Przedsiębiorcy podkreślają, że wejście w życie ustawy w obecnym kształcie wymusi zmiany w systemach rozliczeniowych wszystkich podmiotów kupujących bezpośrednio od producentów produkty rolne. Będą musieli wyodrębnić podsystem dla pobierania i redystrybucji wpłat, zostaną też obarczeni comiesięczną sprawozdawczością. Koszty szacują na kilka milionów złotych.
Za niedociągnięcia grożą im oczywiście kary administracyjne.
– Nieodprowadzenie wpłat lub opóźnienia w raportowaniu wiążą się z sankcją na podstawie postępowania egzekucyjnego w administracji.

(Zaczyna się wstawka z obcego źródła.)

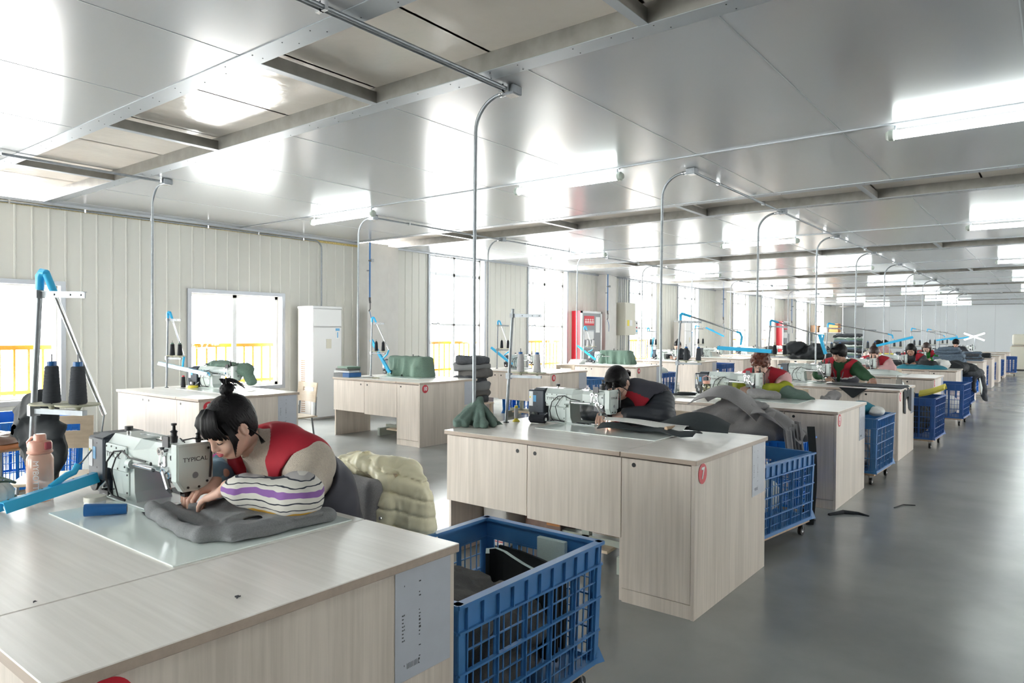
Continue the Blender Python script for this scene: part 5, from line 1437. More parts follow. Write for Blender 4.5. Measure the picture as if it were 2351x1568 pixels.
# --- grey cloth being sewn on the nearest desk: a tray-like folded bag with a thick rolled rim
C5 = SDF(); z = .786
rim = [(-2.375, 1.095), (-2.30, 1.075), (-2.16, 1.045), (-2.02, 1.025), (-1.93, 1.035), (-1.88, 1.10), (-1.86, 1.20), (-1.84, 1.31), (-1.835, 1.40)]
for a, b in zip(rim[:-1], rim[1:]): C5.cap((*a, z+.016), (*b, z+.018), .022, .024, .02, sc=(1, 1, .9))
C5.box((-2.07, 1.235, z+.012), (.25, .155, .008), .006, .01, rot=Matrix.Rotation(R_(-4), 3, 'Z'))
C5.box((-2.02, 1.265, z+.030), (.20, .13, .006), .005, .008, rot=Matrix.Rotation(R_(-10), 3, 'Z') @ Matrix.Rotation(R_(3), 3, 'X'))
C5.cap((-2.33, 1.13, z+.02), (-2.10, 1.12, z+.010), .018, .010, .02)
C5.cap((-2.24, 1.16, z+.03), (-2.10, 1.30, z+.04), .014, .018, .015)
C5.cap((-1.96, 1.37, z+.020), (-1.84, 1.39, z+.020), .026, .022, .02)
C5.fn(lambda P: -.006*ridged(P, 17, 2)+.002+.0010*nz(P, 80, 4), op='d')
C5.fn(lambda P: (HD+.0045)-P[..., 2], k=.003, op='i')
tag(sdf_mesh('grey_cloth', [(C5, .004)], 'cloth_grey'), 'grey woven cloth being sewn on the nearest desk, under the striped sleeve', 'cloth')
# tip of the strip at its left end
tag(MB().mat('cloth_charcoal').add([(-2.40, 1.075, .7852), (-2.34, 1.06, .7852), (-2.33, 1.10, .7852), (-2.40, 1.075, .7862), (-2.34, 1.06, .788), (-2.33, 1.10, .788)], [(2, 1, 0), (3, 4, 5), (0, 1, 4, 3), (1, 2, 5, 4), (2, 0, 3, 5)]).build('fabric_tip'), 'dark pointed fabric tip sticking out left of the grey cloth', 'fabric scrap')
for (x, y, s, lab) in ((-1.56, .80, 1, 'tiny dark lint scrap on the nearest desk top, right of the middle'), (-1.55, .50, .6, 'tiny dark speck of thread on the near left corner of the nearest desk')):
    mb = MB().mat('cloth_charcoal'); a = at(543, 1373, 'Z', HD) if s == 1 else at(78, 1384, 'Z', HD)
    mb.tube([(a.x-.006*s, a.y, HD+.002), (a.x, a.y+.004*s, HD+.004), (a.x+.005*s, a.y-.002, HD+.002)], .0022*s, 5).tube([(a.x, a.y, HD+.002), (a.x+.002, a.y+.009*s, HD+.003)], .0015*s, 5)
    tag(mb.build('lint_scrap'), lab, 'scrap')
# --- pink drink bottle
def bottle(loc):
    t = empty('drink_bottle', loc, R_(20), 'peach coloured translucent drink bottle with a handle, at the left end of the nearest desk', 'bottle')
    MB().mat('bottle_pink').lathe([(.036, .0), (.042, .004), (.042, .05), (.0405, .058), (.042, .066), (.042, .150), (.039, .160), (.034, .168), (.034, .176)], n=28).build('flask', t, smooth=50)
    MB().mat('pink_plastic').lathe([(.0345, .168), (.040, .172), (.040, .178), (.0375, .180), (.0375, .205), (.034, .212), (.020, .216), (.019, .234), (.017, .238), (0, .239)], n=28).build('cap', t, smooth=40)
    MB().mat('pink_plastic').tube([(-.038, 0, .182), (-.058, 0, .190), (-.060, 0, .205), (-.040, 0, .224), (-.018, 0, .226)], .0045, 8).build('carry_loop', t, smooth=60)
    MB().mat('lips').bbox(.034, .044, -.012, .012, .185, .212, .003).build('latch', t)
    w = text('lettering', 'MYBOTTLE', .026, t, 'sign_white', (.024, -.0352, .085), (PI/2, PI/2, R_(35)), .0003, sx=1.0)
    g = MB().mat('sign_white')
    for k in range(9): g.box(-.026, -.026+(.014 if k % 2 == 0 else .008), -.0335, -.0330, .03+.013*k, .0312+.013*k)
    g.build('scale_marks', t)
bottle((-2.86, .93, HD+.0005))
# --- bundle at the very left: white quilted pouch with green binding
c = SDF().ell((-2.815, .775, HD+.062), (.065, .06, .04), .02).ell((-2.80, .78, HD+.028), (.055, .05, .026), .02).fn(lambda P: .003*np.sin(np.arctan2(P[..., 1]-.775, P[..., 0]+2.815)*14), op='d').fn(lambda P: HD+.001-P[..., 2], op='i', k=.003)
pc = tag(sdf_mesh('fabric_pouch', [(c, .005)], 'cloth_white'), 'white gathered fabric pouch with green binding at the left edge of the nearest desk', 'pouch')
mb = MB().mat('cloth_green')
for (rr, zz, tl) in ((.066, .098, .01), (.070, .030, -.01)):
    mb.tube([(-2.815+rr*math.cos(a), .775+rr*.95*math.sin(a), HD+zz+tl*math.cos(a*2)) for a in np.linspace(0, 2*PI, 25)], .0045, 6, cap=False)
mb.mat('ink').tube([(-2.76, .735, HD+.10), (-2.755, .73, HD+.06), (-2.77, .725, HD+.02)], .003, 5).tube([(-2.78, .72, HD+.10), (-2.775, .712, HD+.06), (-2.785, .715, HD+.02)], .003, 5)
mb.build('green_binding', pc, smooth=60)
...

Jednocześnie ustawa nie przewiduje jakiejkolwiek rekompensaty dla poborców składki z tytułu obciążenia ich tym obowiązkiem. Jedynie Agencja Rynku Rolnego ma prawo do zatrzymania części wpłat jako pokrycia kosztów zarządzania funduszem. Stanowi to naruszenie art. 2 Konstytucji RP – zauważa Andrzej Gantner.
Według szacunków autorów ustawy wielkość funduszu powinna wynosić nie mniej niż 70 mln zł rocznie. W praktyce oznacza to, że o tyle mniej dostaną rolnicy za swoje surowce. Dlatego głosy sprzeciwu słychać też w tej grupie. Straty dla nich będą jeszcze wyższe, gdy składka obejmie również podmioty skupujące i przetwórców. Bo to, co będą musieli zapłacić, odejmą producentom rolnym. – Do tego doliczyć należy 3,5 proc. kosztów administracyjnych z tytułu zarządzania funduszem przez Agencję Rynku Rolnego, jakie poniesie każdy przedsiębiorca, co daje dodatkową kwotę minimum 2,5 mln zł – wylicza Andrzej Gantner.
Eksperci podkreślają, że biorąc pod uwagę skalę produkcji rolnej w Polsce, kwoty te okażą się zupełnie niewystarczające, aby znacząco wpłynąć na poprawę warunków funkcjonowania danego rynku czy też rzeczywiście poprawić sytuację producentów rolnych.